A reporter videos outside the voting station in Henin Beaumont, northern France, where far-right leader and presidential candidate Marine Le Pen will vote, during the first round of the French presidential election, Sunday April 23, 2017. French voters began casting ballots for the presidential election Sunday in a tense first-round poll that’s seen as a test for the spread of populism around the world. (AP Photo/Michel Spingler)

 

“It wouldn’t be the classic left versus right divide but two views of the world clashing,” said Ifop pollsters’ Jerome Fourquet. “Macron bills himself as the progressist versus conservatives, Le Pen as the patriot versus the globalists.” But conservative Francois Fillon is making something of a comeback after being plagued for months by a fake jobs scandal, and leftist Jean-Luc Melenchon’s ratings have surged in recent weeks.

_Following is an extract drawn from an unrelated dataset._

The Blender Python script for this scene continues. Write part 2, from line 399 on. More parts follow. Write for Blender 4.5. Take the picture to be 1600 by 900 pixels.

Any two of the four is seen as having a chance to qualify for the run-off. The seven other candidates, including the ruling Socialist party’s Benoit Hamon, two Trotskyists, three fringe nationalists and a former shepherd-turned-centrist lawmaker are lagging far behind in opinion polls.

 

“I have no idea who I’m going to vote for. It’s a disaster. I am going to go and vote but only because I have to,” said 60-year-old Pierrette Prevot in Paris. Security has played an important part in national debate since Thursday’s killing of a policeman by a suspected Islamist in Paris, with some arguing it could increase Le Pen’s chances. But previous militant attacks, such as the November 2015 killing of 130 people in Paris ahead of regional polls, did not appear to boost the votes of those espousing tougher national security policies.

 

Adding uncertainty to France’s most unpredictable election in decades, pollsters say they might not be able to give precise estimates of the outcome at 8 p.m. (1800 GMT) as usual, because small and medium-sized polling stations will be open one hour longer than in past elections.